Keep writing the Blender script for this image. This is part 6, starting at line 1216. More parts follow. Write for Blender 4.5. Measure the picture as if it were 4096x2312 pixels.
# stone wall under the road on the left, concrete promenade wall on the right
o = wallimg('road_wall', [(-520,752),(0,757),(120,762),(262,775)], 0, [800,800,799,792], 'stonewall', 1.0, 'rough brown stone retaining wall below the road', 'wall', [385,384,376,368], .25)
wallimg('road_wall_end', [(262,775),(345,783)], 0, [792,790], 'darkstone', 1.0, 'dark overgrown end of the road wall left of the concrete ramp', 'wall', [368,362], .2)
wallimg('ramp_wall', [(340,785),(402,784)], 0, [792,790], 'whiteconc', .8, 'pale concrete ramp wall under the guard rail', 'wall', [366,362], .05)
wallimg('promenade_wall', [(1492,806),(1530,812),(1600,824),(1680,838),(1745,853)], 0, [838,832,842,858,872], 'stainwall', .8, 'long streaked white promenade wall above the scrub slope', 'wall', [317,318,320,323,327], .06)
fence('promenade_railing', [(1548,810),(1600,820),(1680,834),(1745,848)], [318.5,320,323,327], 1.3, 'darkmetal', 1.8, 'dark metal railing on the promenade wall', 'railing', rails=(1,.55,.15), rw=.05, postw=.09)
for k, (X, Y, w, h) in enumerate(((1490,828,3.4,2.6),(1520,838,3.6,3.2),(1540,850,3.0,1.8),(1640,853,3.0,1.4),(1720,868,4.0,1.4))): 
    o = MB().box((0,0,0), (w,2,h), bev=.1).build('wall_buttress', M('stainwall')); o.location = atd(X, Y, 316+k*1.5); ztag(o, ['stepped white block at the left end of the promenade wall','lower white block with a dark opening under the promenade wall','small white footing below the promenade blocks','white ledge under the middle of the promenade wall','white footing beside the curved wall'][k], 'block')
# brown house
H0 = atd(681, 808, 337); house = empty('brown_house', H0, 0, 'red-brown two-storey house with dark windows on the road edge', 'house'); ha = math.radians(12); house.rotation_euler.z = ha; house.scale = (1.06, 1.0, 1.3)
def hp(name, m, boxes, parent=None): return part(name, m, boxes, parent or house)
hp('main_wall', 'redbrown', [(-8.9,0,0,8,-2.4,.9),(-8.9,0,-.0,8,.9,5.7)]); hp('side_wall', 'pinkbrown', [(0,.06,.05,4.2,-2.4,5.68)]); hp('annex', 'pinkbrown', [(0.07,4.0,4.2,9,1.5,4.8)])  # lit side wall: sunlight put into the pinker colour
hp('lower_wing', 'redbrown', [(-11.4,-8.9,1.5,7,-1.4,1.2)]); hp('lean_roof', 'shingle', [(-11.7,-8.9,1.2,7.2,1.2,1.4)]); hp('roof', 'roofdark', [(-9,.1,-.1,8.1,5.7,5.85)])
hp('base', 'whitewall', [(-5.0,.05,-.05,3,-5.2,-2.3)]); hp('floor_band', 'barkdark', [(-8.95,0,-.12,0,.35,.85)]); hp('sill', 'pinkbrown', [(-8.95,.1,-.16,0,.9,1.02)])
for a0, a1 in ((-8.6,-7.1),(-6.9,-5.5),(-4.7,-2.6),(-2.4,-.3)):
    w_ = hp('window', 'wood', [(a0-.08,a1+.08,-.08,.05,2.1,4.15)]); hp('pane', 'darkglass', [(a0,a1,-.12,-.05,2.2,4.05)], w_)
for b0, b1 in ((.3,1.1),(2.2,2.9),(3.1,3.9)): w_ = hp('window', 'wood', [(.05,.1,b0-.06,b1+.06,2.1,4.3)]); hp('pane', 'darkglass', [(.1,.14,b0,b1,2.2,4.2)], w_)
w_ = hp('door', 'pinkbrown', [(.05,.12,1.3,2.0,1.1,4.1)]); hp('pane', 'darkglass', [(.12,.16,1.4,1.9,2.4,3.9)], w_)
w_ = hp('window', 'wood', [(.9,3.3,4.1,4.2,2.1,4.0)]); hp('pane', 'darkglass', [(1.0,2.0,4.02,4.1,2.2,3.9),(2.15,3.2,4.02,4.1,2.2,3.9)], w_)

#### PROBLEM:
Repeat the material above in full, exactly as it stands.

#### ANSWER:
Keep writing the Blender script for this image. This is part 6, starting at line 1216. More parts follow. Write for Blender 4.5. Measure the picture as if it were 4096x2312 pixels.
# stone wall under the road on the left, concrete promenade wall on the right
o = wallimg('road_wall', [(-520,752),(0,757),(120,762),(262,775)], 0, [800,800,799,792], 'stonewall', 1.0, 'rough brown stone retaining wall below the road', 'wall', [385,384,376,368], .25)
wallimg('road_wall_end', [(262,775),(345,783)], 0, [792,790], 'darkstone', 1.0, 'dark overgrown end of the road wall left of the concrete ramp', 'wall', [368,362], .2)
wallimg('ramp_wall', [(340,785),(402,784)], 0, [792,790], 'whiteconc', .8, 'pale concrete ramp wall under the guard rail', 'wall', [366,362], .05)
wallimg('promenade_wall', [(1492,806),(1530,812),(1600,824),(1680,838),(1745,853)], 0, [838,832,842,858,872], 'stainwall', .8, 'long streaked white promenade wall above the scrub slope', 'wall', [317,318,320,323,327], .06)
fence('promenade_railing', [(1548,810),(1600,820),(1680,834),(1745,848)], [318.5,320,323,327], 1.3, 'darkmetal', 1.8, 'dark metal railing on the promenade wall', 'railing', rails=(1,.55,.15), rw=.05, postw=.09)
for k, (X, Y, w, h) in enumerate(((1490,828,3.4,2.6),(1520,838,3.6,3.2),(1540,850,3.0,1.8),(1640,853,3.0,1.4),(1720,868,4.0,1.4))): 
    o = MB().box((0,0,0), (w,2,h), bev=.1).build('wall_buttress', M('stainwall')); o.location = atd(X, Y, 316+k*1.5); ztag(o, ['stepped white block at the left end of the promenade wall','lower white block with a dark opening under the promenade wall','small white footing below the promenade blocks','white ledge under the middle of the promenade wall','white footing beside the curved wall'][k], 'block')
# brown house
H0 = atd(681, 808, 337); house = empty('brown_house', H0, 0, 'red-brown two-storey house with dark windows on the road edge', 'house'); ha = math.radians(12); house.rotation_euler.z = ha; house.scale = (1.06, 1.0, 1.3)
def hp(name, m, boxes, parent=None): return part(name, m, boxes, parent or house)
hp('main_wall', 'redbrown', [(-8.9,0,0,8,-2.4,.9),(-8.9,0,-.0,8,.9,5.7)]); hp('side_wall', 'pinkbrown', [(0,.06,.05,4.2,-2.4,5.68)]); hp('annex', 'pinkbrown', [(0.07,4.0,4.2,9,1.5,4.8)])  # lit side wall: sunlight put into the pinker colour
hp('lower_wing', 'redbrown', [(-11.4,-8.9,1.5,7,-1.4,1.2)]); hp('lean_roof', 'shingle', [(-11.7,-8.9,1.2,7.2,1.2,1.4)]); hp('roof', 'roofdark', [(-9,.1,-.1,8.1,5.7,5.85)])
hp('base', 'whitewall', [(-5.0,.05,-.05,3,-5.2,-2.3)]); hp('floor_band', 'barkdark', [(-8.95,0,-.12,0,.35,.85)]); hp('sill', 'pinkbrown', [(-8.95,.1,-.16,0,.9,1.02)])
for a0, a1 in ((-8.6,-7.1),(-6.9,-5.5),(-4.7,-2.6),(-2.4,-.3)):
    w_ = hp('window', 'wood', [(a0-.08,a1+.08,-.08,.05,2.1,4.15)]); hp('pane', 'darkglass', [(a0,a1,-.12,-.05,2.2,4.05)], w_)
for b0, b1 in ((.3,1.1),(2.2,2.9),(3.1,3.9)): w_ = hp('window', 'wood', [(.05,.1,b0-.06,b1+.06,2.1,4.3)]); hp('pane', 'darkglass', [(.1,.14,b0,b1,2.2,4.2)], w_)
w_ = hp('door', 'pinkbrown', [(.05,.12,1.3,2.0,1.1,4.1)]); hp('pane', 'darkglass', [(.12,.16,1.4,1.9,2.4,3.9)], w_)
w_ = hp('window', 'wood', [(.9,3.3,4.1,4.2,2.1,4.0)]); hp('pane', 'darkglass', [(1.0,2.0,4.02,4.1,2.2,3.9),(2.15,3.2,4.02,4.1,2.2,3.9)], w_)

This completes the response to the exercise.